Foi por uma série de pessoas que partilharam e partilham esta realidade que o Rubber Chicken foi criado: fruto da perceção de que para ler opinião sólida e séria sobre videojogos era necessário importar a revista Edge ou ler a Joystiq, com a necessidade de se afastar de grande parte dos blogues e sites noticiosos que lançam o mais pequeno update, os mais inócuos rumores, ou a mera agregação de parágrafos de relações-públicas das editoras. Surgiu como união de adultos de diversas idades e com variados backgrounds que pensam, refletem e escrevem sobre videojogos com a seriedade conceptual e intelectual que eles merecem. É claro que esta seriedade anda muitas vezes de mão dada com o humor acutilante e uma gigantesca dose de loucura.
Dado o forte pendor de opinião que caracteriza o Rubber Chicken, a oportunidade de efectuarmos uma parceria com o Observador fez todo o sentido. Percebemos que esta é uma das formas privilegiadas para chegar ao grande público que de forma mais casual ou mais aguerrida já lida com os videojogos no seu dia-a-dia. Mostrarmos acima de tudo uma grande diversidade de opiniões provenientes de pessoas com vivência distintas, mas que têm no Rubber Chicken uma só voz. Apesar dos videojogos terem já aberto muitas portas ao longo das décadas, queremos tornar-nos um portão escancarado para todas as mentalidades.
Convenhamos: desde crianças de muito tenra idade agarradas aos smartphones e tablets dos pais a entreterem-se com jogos mais ou menos didáticos, até à total rendição da quase totalidade das nossas famílias (o que inclui os nossos familiares de idades mais avançada) que se viram submersas no vórtice dos jogos free-to-play do Facebook e que nos enchem os murais a pedir esta ou aquela ajuda em jogos perfeitamente virais, que quase toda a gente lida diariamente com videojogos. É impossível escapar. Muito provavelmente muitos dos que nos leem neste preciso momento estão com outros separadores no navegador com algum jogo casual que utilizam para pequenos momentos de escapismo mental, ou a receber notificações nos seus telemóveis de que um amigo bateu a vossa pontuação no vosso jogo de eleição.
Os videojogos nunca foram o “Clube Livra-te das Raparigas Peganhentas” do Calvin & Hobbes, nem o “Clube do Bolinha”, e por muito que o estigma que os crucificavam enquanto “coisa para miúdos”, servia igualmente para rotular que era “coisa para rapazes”. O que não poderia estar mais errado perante a realidade de quem joga.

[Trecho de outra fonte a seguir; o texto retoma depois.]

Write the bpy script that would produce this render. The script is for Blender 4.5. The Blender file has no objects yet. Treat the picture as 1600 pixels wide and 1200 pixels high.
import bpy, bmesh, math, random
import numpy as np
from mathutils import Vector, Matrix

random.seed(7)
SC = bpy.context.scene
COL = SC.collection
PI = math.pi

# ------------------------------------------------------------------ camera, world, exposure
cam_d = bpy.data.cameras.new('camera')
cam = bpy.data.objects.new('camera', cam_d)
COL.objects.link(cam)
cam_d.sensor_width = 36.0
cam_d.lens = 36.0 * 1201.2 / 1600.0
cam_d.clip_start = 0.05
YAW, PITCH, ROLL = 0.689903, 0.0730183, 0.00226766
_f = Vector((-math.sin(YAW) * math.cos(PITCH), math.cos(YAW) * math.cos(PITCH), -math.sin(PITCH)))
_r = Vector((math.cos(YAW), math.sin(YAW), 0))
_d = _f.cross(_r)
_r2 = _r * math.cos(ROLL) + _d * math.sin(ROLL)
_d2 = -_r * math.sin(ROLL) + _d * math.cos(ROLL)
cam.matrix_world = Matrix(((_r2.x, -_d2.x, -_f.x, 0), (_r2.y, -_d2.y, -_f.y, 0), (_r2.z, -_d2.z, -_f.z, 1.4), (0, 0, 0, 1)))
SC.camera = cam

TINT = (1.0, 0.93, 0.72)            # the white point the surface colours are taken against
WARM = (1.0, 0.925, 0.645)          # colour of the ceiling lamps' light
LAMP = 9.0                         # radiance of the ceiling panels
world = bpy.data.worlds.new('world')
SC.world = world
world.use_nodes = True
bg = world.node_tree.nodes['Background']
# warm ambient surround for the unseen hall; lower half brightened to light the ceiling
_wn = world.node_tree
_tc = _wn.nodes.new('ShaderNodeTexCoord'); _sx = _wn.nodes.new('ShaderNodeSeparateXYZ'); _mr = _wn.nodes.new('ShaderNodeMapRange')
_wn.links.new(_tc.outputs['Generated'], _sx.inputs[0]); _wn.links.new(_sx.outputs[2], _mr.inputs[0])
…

Um exemplo disto é esta nossa Capoeira que possui das jogadoras mais ferozes que conhecemos. E por muito que tentemos ninguém as vence em jogos de luta, futebol ou “de tiros”.
Estamos em 2015 e não existem estigmas em relação aos videojogos. Aliás, quase não existem, mas isso é um assunto para mais tarde. Para além de ser um mercado que movimenta (em investimento e em retorno) volumes de dinheiro que superam grandemente os de Hollywood, existe já um grande caminho trilhado desde as primeiras experiências monocromáticas de outrora e que fazem parte da nossa memória até aos jogos hiper-realistas de hoje que confundem a barreira visual de separação entre a ficção e a realidade. Continuamos a ser adultos, pais, profissionais que jogam diariamente, e que situam os videojogos na charneira que separa o entretenimento e a cultura, ou porque são dois conceitos que não são, de forma alguma, mutuamente exclusivos, a zona que define a união entre ambos.
E porquê Rubber Chicken? Porque homenageia um dos jogos intemporais que tivemos acesso há já 25 anos e que é um dos melhores exemplos da melhor união possível entre uma exímia qualidade de escrita, uma excelente dose de humor e a loucura quasi-surrealista que compunha grande parte dos jogos da “extinta” LucasArts. Falamos obviamente de The Secret Monkey Island. E são jogos como este, do passado e do presente, e também a antevisão a alguns jogos que pertencem ao futuro (próximo) que nos vão trazer aqui semanalmente, a provar acima de tudo que gostar de videojogos não está apenas em voga, mas é um grande sinal de classe. E a nossa Galinha é poedeira, de classe XL. Mas isso já toda a gente sabe.